Há algo profundamente errado no Orçamento, além de todos os números desencontrados. Os erros são crassos, de todos os lados, e reveladores. Mas a principal falha é que o governo e o Congresso juntos fizeram uma peça em completo divórcio com o país. Os brasileiros estão morrendo, as emergências são dramáticas na saúde e na educação, mas o Orçamento garantiu verba para submarino nuclear e corvetas dos militares, encheu os bolsos dos parlamentares de emendas, reservou verba para os palanques de Bolsonaro. É a prova, mais uma, de um governo alheio a tudo o que é de fato urgente neste pavoroso momento brasileiro.
Mesmo se houvesse mais dinheiro para o Ministério da Educação, o risco é o uso errado. O ministro Milton Ribeiro saiu da sua inexistência para ir ao Congresso defender a medieval educação domiciliar, com a socialização das crianças sendo feita nas igrejas, e as verbas para programas essenciais foram cortados. O autor da lei da compra de vacinas pelas empresas queria passar o custo para todos os brasileiros. O deputado Hildo Rocha (MDB-MA), autor da lei que autoriza o fura-fila na vacinação, queria incluir um dispositivo permitindo que os empresários descontassem no Imposto de Renda Pessoa Jurídica. Diante das críticas, recolheu sua péssima ideia. Mas é um sinal da distorção na escolha das prioridades dos poderes no Brasil. O ministro Kassio Nunes Marques, ao expedir sua liminar permitindo os cultos no meio desta carnificina que virou o Brasil, mostrou que também o Judiciário pode ser colhido por essa falta de noção que atingiu os poderes no Brasil. Como perguntou o prefeito de Belo Horizonte, Alexandre Kalil, em que planeta estão os negacionistas?

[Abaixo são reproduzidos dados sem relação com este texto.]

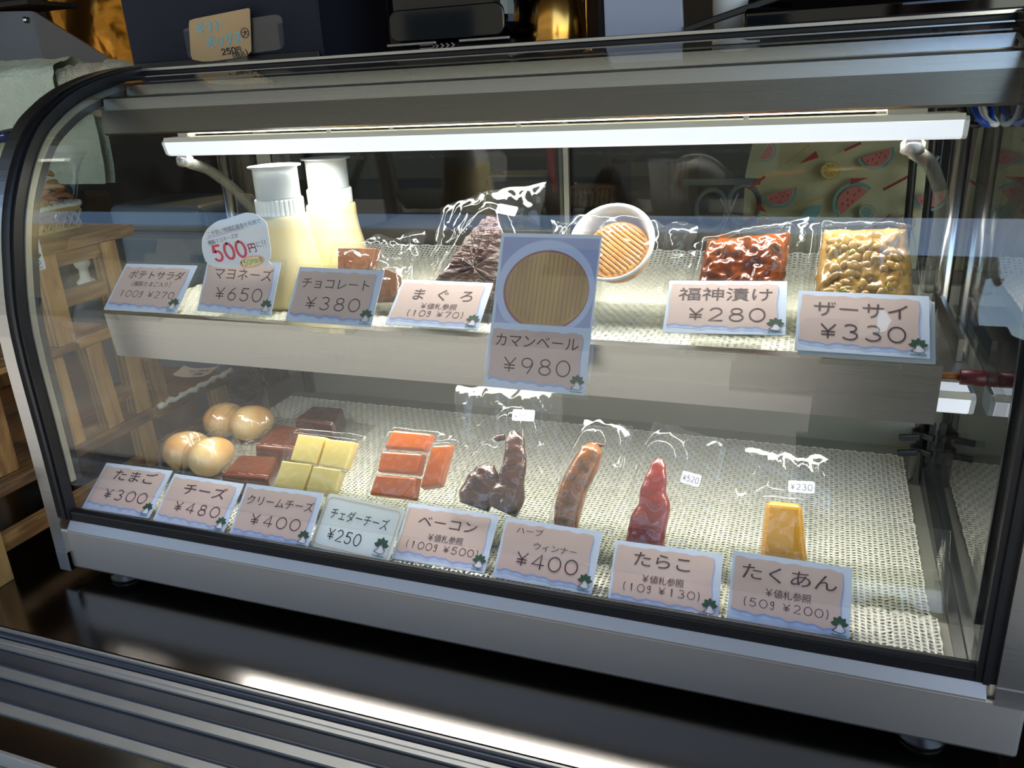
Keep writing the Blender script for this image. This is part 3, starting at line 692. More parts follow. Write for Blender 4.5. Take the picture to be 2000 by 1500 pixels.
# speech bubble sign on the mayonnaise card
PXX, PXY = Vector((.00059, 0, 0)), Vector((0, 0, -.00049))
S = 1 / 10.526
FB = Fr((.1853, .085, .3707), PXX * S, PXY * S, (0, -1, 0))
out = [(90, 920), (130, 700), (200, 580), (300, 460), (520, 320), (740, 265), (1060, 160), (1180, 155), (1290, 175), (1420, 270), (1475, 340), (1490, 420), (1490, 700), (1480, 960), (1420, 1100), (1380, 1190), (420, 1262), (160, 1180), (110, 1080)]
root = thing('speech_bubble_sign', 'white speech bubble sign with red handwritten 500円, above the ¥650 card', 'sign', FB(800, 1200))
m = MB(); sp_ = [(p.x, p.y) for p in smooth_path([(a_, b_, 0) for a_, b_ in out + [out[0]]], 3)][:-1]
m.prism([FB(a_, b_, -.0006) for a_, b_ in sp_], [FB(a_, b_, 0) for a_, b_ in sp_], M_paperwhite)
def ttext(s, x0, y0, x1, y1, hh, mat, sw=.09):
    L = math.hypot(x1 - x0, y1 - y0); e = ((x1 - x0) / L, (y1 - y0) / L); f = (e[1], -e[0])
    G = Fr(FB(x0, y0), FB.u * e[0] + FB.v * e[1], FB.u * f[0] + FB.v * f[1], FB.n)
    text(m, G, s, 0, L, 0, hh, mat, .0003, sw)
ttext('こが良い地域応援券を利用で', 255, 590, 1385, 300, 95, M_inkgrey); ttext('燻製マヨネーズが', 245, 770, 890, 590, 95, M_inkgrey)
ribbon(m, FB, [(245, 660), (1040, 435)], 12, M_violet, .00025); ribbon(m, FB, [(235, 690), (1030, 462)], 8, M_violet, .00025)
ttext('500', 290, 990, 1020, 850, 330, M_red, .15); ttext('円', 1040, 850, 1210, 820, 190, M_red); ttext('円', 1046, 853, 1214, 823, 184, M_red); ttext('に!!', 1215, 775, 1430, 735, 130, M_inkgrey)
el = lambda a_, b_: [(1085 + a_ * math.cos(R(t)) * .96 + b_ * math.sin(R(t)) * .26, 1118 - a_ * math.cos(R(t)) * .27 + b_ * math.sin(R(t))) for t in range(0, 360, 12)]
flat(m, FB, el(268, 112)[::-1], M_salmon, .00015); flat(m, FB, el(220, 78)[::-1], M_yel, .0002); ttext('150円お得', 830, 1180, 1300, 1060, 105, M_inkblack)
m.build('bubble_card', root)
MB().beam(FB(800, 1190, -.0012), (.222, .0985, .31), .004, .0008, M_acryl).build('support_tab', root)

# ------------------------------------------------------------------ food packs
A55 = R(55); LO = Fr((0, .066, .0690), (1, 0, 0), (0, math.cos(A55), math.sin(A55)), (0, -math.sin(A55), math.cos(A55)))
class FrLean(Fr):
    def __call__(s, a, b, c=0): return s.o + s.u * (a - b * max(0, .742 - a) * .34) + s.v * (b * 1.095) + s.n * c
A63 = R(51); UP = FrLean((0, .131, .2685), (1, 0, 0), (0, math.cos(A63), math.sin(A63)), (0, -math.sin(A63), math.cos(A63)))
def hseg(pts, rad, H, fall=.010):
    P = [Vector(p) for p in pts]
    def f(u_, v_):
        q = Vector((u_, v_)); best = 9
        for i in range(len(P) - 1):
            ab = P[i + 1] - P[i]; t = max(0, min(1, (q - P[i]).dot(ab) / ab.length_squared)); r = (rad[i] + (rad[i + 1] - rad[i]) * t) if isinstance(rad, list) else rad
            best = min(best, (q - P[i] - ab * t).length - r)
        return H * sm(1 - best / fall) if best > 0 else H
    return f
def hpoly(poly, H, fall=.010):
    P = [Vector(p) for p in poly]; n = len(P)
    def f(u_, v_):
        q = Vector((u_, v_)); ins = False; best = 9
        for i in range(n):
            a_, b_ = P[i], P[(i + 1) % n]; ab = b_ - a_; t = max(0, min(1, (q - a_).dot(ab) / ab.length_squared)); best = min(best, (q - a_ - ab * t).length)
            if (a_.y > q.y) != (b_.y > q.y) and q.x < (b_.x - a_.x) * (q.y - a_.y) / (b_.y - a_.y) + a_.x: ins = not ins
        return H if ins else H * sm(1 - best / fall)
    return f
def film(root, F, quad, hs, seed=0, nu=56, nv=56, wr=.0016, bend=None, mat=None, edge=.10, wob=.0015):
    """a sealed bag: front sheet shrunk over what it holds, flat back sheet, welded rim"""
    q = [Vector(p) for p in quad]; fr = []; bk = []
    for j in range(nv + 1):
        for i in range(nu + 1):
            s_, t_ = i / nu, j / nv
            P = (q[0] * (1 - s_) + q[1] * s_) * (1 - t_) + (q[3] * (1 - s_) + q[2] * s_) * t_
            e = min(s_, 1 - s_, t_, 1 - t_); k = sm(e / edge)
            wv = (1 - sm(e / .2)) * wob
            P = P + Vector((noise.noise((t_ * 5, seed, 1)), noise.noise((s_ * 5, seed, 4)))) * wv
            hh = max([f(P.x, P.y) for f in hs] + [0]) if hs else 0
            nz = noise.noise((P.x * 60, P.y * 60, seed)); rd = 1 - abs(noise.noise((P.x * 95, P.y * 75, seed + 9)))
            z = k * (hh + .0012 + wr * (.6 * nz + .9 * rd ** 3) * (1.0 if hh > .004 else 1.9))
            z = max(z, k * (hh + .0006))
            bd = (bend(P.x, P.y) if bend else 0) + .0012 * noise.noise((P.x * 25, P.y * 25, seed + 3)) * (1 if hh < .002 else .2) + .0012
            fr.append(F(P.x, P.y, bd + z)); bk.append(F(P.x, P.y, bd - .0003 - .0002 * k))
    n = nu + 1
    qd = [(j * n + i, j * n + i + 1, (j + 1) * n + i + 1, (j + 1) * n + i) for j in range(nv) for i in range(nu)]
    m = MB(); m.add(fr, qd, mat or M_film, True); m.add(bk, [f[::-1] for f in qd], mat or M_film, True)
    return m.build('vacuum_bag', root, label='clear plastic bag')
def block(root, name, F, poly, H, mat, bev=.003, c0=.0008, top=.94, label=None, wavy=0):
    n = len(poly); cx = sum(p[0] for p in poly) / n; cy = sum(p[1] for p in poly) / n
    m = MB().prism([F(a_, b_, c0) for a_, b_ in poly], [F(cx + (a_ - cx) * top, cy + (b_ - cy) * top, c0 + H) for a_, b_ in poly], mat)
    return m.build(name, root, bev, 4, label)
def sausage(root, name, F, pts, rad, mat, flatn=.8, wav=.0006, seed=1, c=None, label=None, n=20):
    P = smooth_path([Vector((a_, b_, 0)) for a_, b_ in pts], 7); N = len(P); rr = []
    k = len(rad) - 1
    for i in range(N):
        t = i / (N - 1) * k; j = min(int(t), k - 1); f = sm(t - j); rr.append(rad[j] * (1 - f) + rad[j + 1] * f)
    W_ = [F(p.x, p.y, (max(rad) * flatn + .0008) if c is None else c) for p in P]
    m = MB(); m.tube(W_, rr, mat, n, True, True, (1, flatn), up=F.n)
    m.v = [tuple(Vector(v_) + F.n * wav * noise.noise(Vector(v_) * 130) + F.u * wav * noise.noise(Vector(v_) * 100 + Vector((5, 5, seed)))) for v_ in m.v]
    return m.build(name, root, label=label)
def sticker(root, F, cx, cy, w_, h_, txt, rot=0, c=.012):
    e = Vector((math.cos(R(rot)), math.sin(R(rot)))); G = Fr(F(cx, cy, c), F.u * e.x + F.v * e.y, F.v * e.x - F.u * e.y, F.n)
    m = MB(); pl = rounded(w_, h_, .0015, 4, -w_ / 2, -h_ / 2); m.prism([G(a_, b_, -.0004) for a_, b_ in pl], [G(a_, b_, 0) for a_, b_ in pl], M_paperwhite)
    text(m, G, txt, -w_ * .44, w_ * .44, -h_ * .02, h_ * .52, M_inkgrey, .0003, .09)
    return m.build('price_sticker', root, label='white price sticker reading ' + txt)
FL = Fr((0, 0, .0640), (1, 0, 0), (0, 1, 0), (0, 0, 1))
# eggs
def egg_bag(label, centres, quad, seed):
    r0 = thing('smoked_egg_pack', label, 'egg pack', (centres[0][0], centres[0][1], .064), 'bags of smoked eggs')
    hs = []
    for k, (x, y, an) in enumerate(centres):
        m = MB(); a_, b_ = .0275, .0215
        def f(u_, v_, a_=a_, b_=b_, x=x, y=y, an=an):
            p = math.pi * v_; t = 2 * math.pi * u_; lx = -math.cos(p) * a_; rr = b_ * math.sin(p) * (1 + .12 * math.cos(p))
            ly, lz = rr * math.cos(t), rr * math.sin(t); c_, s_ = math.cos(R(an)), math.sin(R(an))
            return (x + lx * c_ - ly * s_, y + lx * s_ + ly * c_, .0645 + b_ + lz)
        m.grid(f, 28, 18, M_egg); m.build('smoked_egg', r0, weld=True)
        d = Vector((math.cos(R(an)), math.sin(R(an)))) * .012
        hs.append((lambda u_, v_, c0=Vector((x, y)) - d, c1=Vector((x, y)) + d: .0435 * max(0, 1 - (min((Vector((u_, v_)) - c0 - (c1 - c0) * t).length for t in (0, .25, .5, .75, 1)) / .0255) ** 2.4) ** .5))
    film(r0, FL, quad, hs, seed, wr=.0022, edge=.12, wob=.006, mat=M_film2)
egg_bag('front bag of two pale smoked eggs behind the ¥300 card', [(.0770, .131, 60), (.118, .124, 75)], [(.054, .070), (.160, .072), (.150, .168), (.055, .172)], 2)
egg_bag('rear bag of two smoked eggs by the left glass', [(.0610, .218, 70), (.1010, .219, 60)], [(.054, .175), (.138, .176), (.140, .285), (.054, .285)], 5)
# smoked cheese blocks, flat on the mat
def cheese(label, poly, quad, H, seed, mat):
    cx = sum(p[0] for p in poly) / 4; cy = sum(p[1] for p in poly) / 4
    r0 = thing('smoked_cheese_pack', label, 'cheese pack', (cx, cy, .064), 'packs of brown smoked cheese')
    block(r0, 'cheese_block', FL, poly, H, mat, .0035)
    film(r0, FL, quad, [hpoly(poly, H + .002, .012)], seed, wr=.0016, wob=.004)
cheese('rearmost brown smoked cheese block, right of the eggs', [(.152, .231), (.212, .228), (.196, .280), (.150, .277)], [(.145, .222), (.236, .212), (.232, .292), (.146, .292)], .026, 3, M_chz2)
cheese('middle brown smoked cheese block, largest of the three', [(.161, .142), (.214, .145), (.198, .203), (.148, .205)], [(.150, .134), (.228, .134), (.222, .212), (.143, .212)], .031, 4, M_chz)
cheese('front brown smoked cheese block just behind the ¥480 card', [(.164, .079), (.222, .086), (.197, .138), (.150, .131)], [(.152, .070), (.232, .074), (.222, .141), (.145, .140)], .025, 6, M_chz)
# leaning acrylic displays
for nm, F_, xs, s1, z0, yb, lab in (('lo', LO, (.235, .853), .062, .0648, .125, 'long clear acrylic display rest leaning behind the lower price cards'), ('up', UP, (.285, .822), .06, .2624, .2, 'clear acrylic display rest behind the upper price cards')):
    m = MB()
    m.prism([F_(xs[0], -.002, -.0032), F_(xs[1], -.002, -.0032), F_(xs[1], s1, -.0032), F_(xs[0], s1, -.0032)], [F_(xs[0], -.002, -.0010), F_(xs[1], -.002, -.0010), F_(xs[1], s1, -.0010), F_(xs[0], s1, -.0010)], M_acryl)
    q = F_(0, -.002, -.0032)
    m.box((xs[0], q.y - .002, z0), (xs[1], yb, z0 + .0018), M_acryl)
    q = F_(0, s1 * .9, -.0034)
    for x in (xs[0] + .004, (xs[0] + xs[1]) / 2, xs[1] - .004):
        m.prism([(x - .001, F_(0, .002, -.0034).y, z0 + .0018), (x - .001, yb - .003, z0 + .0018), (x - .001, q.y, q.z)], [(x + .001, F_(0, .002, -.0034).y, z0 + .0018), (x + .001, yb - .003, z0 + .0018), (x + .001, q.y, q.z)], M_acryl)
    tag(m.build('display_rest'), lab, 'display stand')
def pk(name, label, cat, F_, x): return thing(name, label, cat, F_(x, 0, 0))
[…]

O Orçamento é parte dessa mesma confusão de prioridades. Quem entra no emaranhado dos números vê muita coisa errada nos detalhes, de parte do Executivo e do Legislativo. Ninguém pode dizer que não viu a grande lambança das contas públicas. No blog ontem contei que houve pedalada para frente e pedalada para trás. O governo superestimou despesa, o relator subestimou. No caso dos gastos da Previdência, o projeto de lei orçamentária previa R$ 712 bilhões. Isso é, segundo técnicos, pelo menos R$ 7 bilhões a mais do que o valor que pode ser projetado. O valor correto seria em torno de R$ 705 bilhões. Mas o relator Márcio Bittar (MDB-AC) fez algo ainda pior, ele subestimou despesa obrigatória e colocou no seu relatório R$ 698 bilhões. O governo fez o cálculo do aumento da despesa vegetativa, mas não considerou os ganhos da reforma da Previdência. Isso é um dos detalhes desse emaranhado numérico. Isso é só um exemplo da torre de babel que se tornou esse Orçamento do ano, com comprovações explícitas de erros de parte a parte.

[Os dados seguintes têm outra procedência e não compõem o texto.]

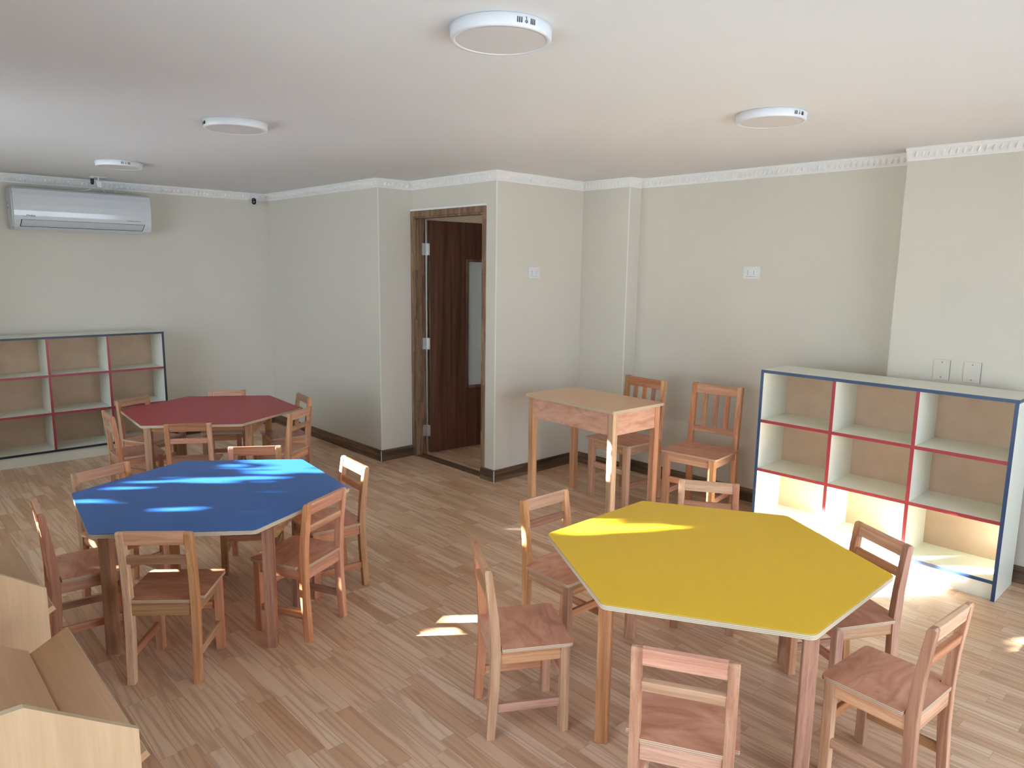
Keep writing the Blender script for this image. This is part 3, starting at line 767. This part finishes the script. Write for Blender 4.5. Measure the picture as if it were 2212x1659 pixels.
# ------------------------------------------------------------------ outlets and wall plates
def outlet(name, label, loc, rz):
    t = thing(name, label, 'power outlet', loc, rz, 'white wall outlets')   # local: faces -y
    boxobj('cover_plate', (-.062, .062, -.010, 0, -.043, .043), 'white_dull', t, .003)
    o = boxobj('socket_module', (-.036, .034, -.012, -.009, -.025, .025), 'white', t, .001, 1)
    bm = BM()
    for x in (-.024, .022):
        for z in (-.011, 0, .011): cyl(bm, (x, z), .0026, -.0124, -.0118, 10, 'Y')
    done('contact_holes', bm, 'black', o)
    bm = BM(); box(bm, -.040, .036, -.0104, -.0098, -.0285, -.0268); done('seam', bm, 'grey', o)
    return t
outlet('wall_outlet', 'white double outlet on the warm-lit wall beside the door', (XE, 4.009, 1.618), R(90))
outlet('wall_outlet', 'white double outlet on the back wall above the slat-back chairs', (-2.587, YG, 1.642), 0)
for x, lab in ((-1.292, 'painted-over blank wall plate behind the cubby shelf, the one nearer the wall step'), (-1.140, 'painted-over blank wall plate behind the cubby shelf, the one farther from the wall step')):
    t = thing('blank_wall_plate', lab, 'wall plate', (x, YH, 1.115), 0, 'blank wall plates')
    boxobj('cover_plate', (-.042, .042, -.004, 0, -.058, .058), 'wall', t, .001, 1)
    bm = BM()
    for z in (-.042, .042): cyl(bm, (0, z), .0035, -.0046, -.0035, 10, 'Y')
    box(bm, .0415, .0432, -.0043, -.001, -.058, .058)
    done('screws', bm, 'grey', t)

# ------------------------------------------------------------------ outside: yard and an unseen tree, its leaf gaps shaped to place the sun spots
wall('ground_outside', [(-40, 30, -40, YW-WT-.01, -0.25, -0.15)], 'yard')
AZ, EL = R(51.0), R(15.5)
SUN = Vector((math.cos(AZ)*math.cos(EL), math.sin(AZ)*math.cos(EL), -math.sin(EL)))
EA = Vector((-math.sin(AZ), math.cos(AZ), 0)); EB = Vector((math.cos(AZ)*math.sin(EL), math.sin(AZ)*math.sin(EL), math.cos(EL)))
GAPS = [(-3.188,.995,.594,.028),(-3.661,.893,.594,.024),(-3.547,.742,.594,.024),(-3.677,1.03,.594,.026),(-3.618,.988,.594,.02),(-3.582,1.194,.594,.028),(-3.69,1.281,.594,.024),
 (-3.721,1.45,.594,.026),(-3.642,1.413,.594,.036),(-3.54,1.298,.594,.02),(-3.487,1.281,.594,.02),(-3.42,1.458,.594,.03),(-3.468,1.556,.594,.032),(-3.498,1.655,.594,.042),
 (-3.37,1.711,.594,.03),(-3.729,1.133,.594,.014),(-3.567,1.745,.594,.06),(-3.68,1.639,.594,.035),
 (-1.895,2.085,.594,.02),(-1.869,2.139,.594,.04),(-1.822,2.2,.594,.04),(-1.772,2.258,.594,.04),(-1.731,2.329,.594,.03),(-1.687,2.397,.594,.022),(-1.914,2.219,.594,.03),(-1.858,2.242,.594,.025),(-1.908,2.332,.594,.018),
 (-2.476,2.038,0,.034),(-2.439,2.093,0,.032),(-2.396,1.981,0,.028),(-2.358,2.024,0,.028),(-2.496,1.81,0,.022),
 (-3.214,.837,.35,.012),(-3.162,.896,.35,.018),(-3.043,1.046,.35,.018),
 (-3.736,1.581,0.594,0.03),(-3.709,1.613,0.594,0.03),(-3.672,1.649,0.594,0.03),(-3.636,1.685,0.594,0.03),(-3.595,1.719,0.594,0.03),(-3.55,1.75,0.594,0.03),(-3.505,1.767,0.594,0.03),(-3.46,1.777,0.594,0.03),(-3.597,1.76,0.594,0.03),(-3.626,1.726,0.594,0.03),
 (-3.130,1.904,0.600,.032),(-3.130,1.904,0.625,.032),(-3.170,1.908,0.600,.032),(-3.170,1.908,0.625,.032),(-3.210,1.911,0.600,.032),(-3.210,1.911,0.625,.032),(-3.250,1.915,0.600,.032),(-3.250,1.915,0.625,.032),(-3.290,1.919,0.600,.032),(-3.290,1.919,0.625,.032),(-3.330,1.922,0.600,.032),(-3.330,1.922,0.625,.032),(-3.370,1.926,0.600,.032),(-3.370,1.926,0.625,.032),
 (-3.88,1.65,.63,.03),(-3.81,1.76,.63,.03),(-3.95,1.55,.63,.025),
 (-3.60,.535,.57,.02),(-2.20,2.13,.47,.024),
 (-2.39,4.06,.14,.028),(-2.39,4.06,.21,.028),(-2.39,4.06,.28,.028),(-2.39,4.06,.34,.028),
 (-.93,4.3,.30,.035),(-.98,4.17,.16,.03),(-1.05,4.17,.11,.03)]
GAPS = [(Vector(g[:3]).dot(EA), Vector(g[:3]).dot(EB), max(.017, g[3]*.66) if g[3] < .03 else g[3]*.82) for g in GAPS]  # each canopy gap is aimed along the sun at a chosen spot
# the big gap that lets the sun onto the cubby shelf and the floor before it
def ab(x, y, z): v = Vector((x, y, z)); return v.dot(EA), v.dot(EB)
BIG = [ab(-2.12, 4.17, .22), ab(-1.95, 4.17, .26), ab(-1.6, 4.17, .24), ab(-1.3, 4.17, .19), ab(-1.22, 4.17, .10), ab(-1.02, 4.17, -.04), ab(-1.05, 3.80, 0), ab(-1.5, 3.55, 0), ab(-2.0, 3.7, 0), ab(-2.25, 3.95, 0)]
def inbig(a, b):
    c = False; j = len(BIG)-1
    for i in range(len(BIG)):
        (xi, yi), (xj, yj) = BIG[i], BIG[j]
        if (yi > b) != (yj > b) and a < (xj-xi)*(b-yi)/(yj-yi)+xi: c = not c
        j = i
    return c
corners = [ab(x, YW, z) for x in (W1[0]-.1, W2[1]+.15) for z in (W2[2]-.1, W1[3]+.1)]
a0, a1 = min(c[0] for c in corners), max(c[0] for c in corners); b0, b1 = min(c[1] for c in corners), max(c[1] for c in corners)
rng = random.Random(3)
bm = BM()
def leafq(a, b, s, dist):
    rot = rng.uniform(0, 2*math.pi); ca, sa = math.cos(rot), math.sin(rot)
    sh = [(-1, 0), (-.45, .62), (.35, .62), (1, 0), (.35, -.62), (-.45, -.62)]
    pts = [(a+s*(u*ca-v*sa), b+s*(u*sa+v*ca)) for u, v in sh]
    for (pa, pb) in pts+[(a, b)]+[((a+p[0])/2, (b+p[1])/2) for p in pts]:
        if inbig(pa, pb): return False
        for ga, gb, gr in GAPS:
            if (pa-ga)**2+(pb-gb)**2 < gr*gr: return False
    ref = ab(-5.1, YW, 1.5)
    base = Vector((-5.1, YW, 1.5)) - SUN*dist
    tilt = rng.uniform(-.35, .35)
    vs = []
    for (pa, pb) in pts:
        d = ((pa-a)*ca+(pb-b)*sa)*tilt
        vs.append(bm.verts.new(base+EA*(pa-ref[0])+EB*(pb-ref[1])-SUN*d))
    bm.faces.new(vs); return True
stp = 0.055
na, nb = int((a1-a0)/stp)+1, int((b1-b0)/stp)+1
for layer in range(3):
    for i in range(na):
        for j in range(nb):
            aa, bb = a0+(i+rng.random())*stp, b0+(j+rng.random())*stp
            if not leafq(aa, bb, rng.uniform(.045, .06), 4.2+layer*.10+rng.uniform(-.04, .04)):
                for q in range(7): leafq(aa+rng.uniform(-.05, .05), bb+rng.uniform(-.05, .05), rng.uniform(.014, .026), 4.2+layer*.10+rng.uniform(-.04, .04))
t = thing('leafy_tree', 'unseen leafy tree outside the window wall, its gaps shaped to aim the sun spots', 'tree', (-7.8, -3.8, -0.15))
o = done('foliage', bm, 'leaf'); o.parent = t; o.matrix_parent_inverse = Matrix.Translation((7.8, 3.8, 0.15)); o['kind'] = 'stuff'
bm = BM(); cyl(bm, (0, 0), .13, 0, 2.6, 16, r2=.08); done('trunk', bm, 'bark', t)

# ------------------------------------------------------------------ light
def world():
    w = bpy.data.worlds.new('World'); sc.world = w; w.use_nodes = True
    n = w.node_tree.nodes; l = w.node_tree.links; bg = n['Background']
    tc = n.new('ShaderNodeTexCoord'); sp = n.new('ShaderNodeSeparateXYZ'); l.new(tc.outputs['Generated'], sp.inputs[0])
    tint = n.new('ShaderNodeMix'); tint.data_type = 'RGBA'; tint.inputs[6].default_value = (0.88, 0.97, 1.10, 1); tint.inputs[7].default_value = (0.50, 0.68, 1.05, 1)
    mr = n.new('ShaderNodeMapRange'); mr.inputs['From Min'].default_value = 0.0; mr.inputs['From Max'].default_value = 0.8
    l.new(sp.outputs[2], mr.inputs[0]); l.new(mr.outputs[0], tint.inputs['Factor'])
    l.new(tint.outputs[2], bg.inputs[0]); bg.inputs[1].default_value = SKY
SKY, SUNE, EXPO = 4.5, 84.0, 0.72
world()
ld = bpy.data.lights.new('sun', 'SUN'); ld.energy = SUNE; ld.angle = R(0.30); ld.color = (1.0, 0.96, 0.91)
lo = bpy.data.objects.new('sun', ld); COL.objects.link(lo); lo.rotation_euler = (-SUN).to_track_quat('Z', 'Y').to_euler(); lo.location = (-12, -10, 6)
def portal(name, axis, w, plane, sgn):
    s, e, z0, z1 = w
    d = bpy.data.lights.new(name, 'AREA'); d.shape = 'RECTANGLE'; d.size = e-s; d.size_y = z1-z0; d.cycles.is_portal = True
    o = bpy.data.objects.new(name, d); COL.objects.link(o)
    if axis == 'X': o.location = ((s+e)/2, plane, (z0+z1)/2); o.rotation_euler = Vector((0, -sgn, 0)).to_track_quat('Z', 'Y').to_euler()
    else: o.location = (plane, (s+e)/2, (z0+z1)/2); o.rotation_euler = Vector((-sgn, 0, 0)).to_track_quat('Z', 'Y').to_euler()
portal('portal', 'X', W1, YW-.13, 1); portal('portal', 'X', W2, YW-.13, 1); portal('portal', 'Y', W3, XR+.13, -1)
portal('portal', 'Y', (5.6, 6.05, 1.3, 1.9), -6.32, 1)

# ------------------------------------------------------------------ camera
phi, pit, rol = R(-46.8457), R(9.13308), R(0.79245)
cp, sp, c_, s_ = math.cos(pit), math.sin(pit), math.cos(rol), math.sin(rol)
rt0, up0, fw = Vector((1, 0, 0)), Vector((0, sp, cp)), Vector((0, cp, -sp))
rt, up = rt0*c_+up0*s_, -rt0*s_+up0*c_
U, V = Vector((math.cos(phi), math.sin(phi), 0)), Vector((-math.sin(phi), math.cos(phi), 0))
uvz = lambda p: Vector((p.dot(U), p.dot(V), p.z))
rt, up, fw = uvz(rt), uvz(up), uvz(fw)
cd = bpy.data.cameras.new('camera'); cd.sensor_fit = 'HORIZONTAL'; cd.sensor_width = 36.0; cd.lens = 1555.77/2212*36.0; cd.clip_start = 0.02
co = bpy.data.objects.new('camera', cd); COL.objects.link(co)
co.matrix_world = Matrix(((rt.x, up.x, -fw.x, 0), (rt.y, up.y, -fw.y, 0), (rt.z, up.z, -fw.z, 1.65), (0, 0, 0, 1)))
sc.camera = co
sc.view_settings.view_transform = 'Standard'; sc.view_settings.look = 'None'; sc.view_settings.gamma = 1.0
sc.view_settings.use_curve_mapping = False; sc.view_settings.exposure = EXPO
cy = sc.cycles
cy.use_denoising = True; cy.max_bounces = 9; cy.diffuse_bounces = 6; cy.glossy_bounces = 4; cy.transparent_max_bounces = 12
cy.sample_clamp_indirect = 8.0; cy.blur_glossy = 0.5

Em cada escolha, o que se vê é o retrato de um governo com distorção da realidade. O Censo pode até não ser feito neste ano e ficar para 2022. Há uma discussão entre especialistas se faz agora ou no próximo ano com mais segurança. Mas o que é mais importante é se dar conta de que o governo vem estrangulando o IBGE desde 2019. O previsto inicialmente eram R$ 3,4 bilhões, o Ministério da Economia mandou cortar R$ 1 bilhão. A então presidente do IBGE aceitou e reduziu os questionários. Depois cortou mais R$ 400 milhões e agora acabou praticamente com a dotação. O atual governo briga com números e não vê relevância em estatística. E o Censo será fundamental para trazer os dados com os quais reconstruiremos as políticas públicas.
Neste momento aumentou espantosamente a insegurança alimentar no Brasil. E o governo só neste quarto mês do ano está depositando nas contas digitais da Caixa o auxílio emergencial. Em dezembro, estava claro que seria necessária uma nova rodada do auxílio, mas o Ministério da Economia fez avaliação errada de conjuntura. Achou que o país estava retomando o crescimento, quando estava entrando em nova onda de contágio e mortes.
Depois que consertarem todas as contas do Orçamento da União, com vetos em emendas e um projeto restaurando as despesas obrigatórias, quando resolverem todos os conflitos com as leis fiscais do país, sobrará a questão mais importante: no Brasil, executivo e legislativo erram dramaticamente ao definir que prioridades o país deve ter no meio da maior crise em um século.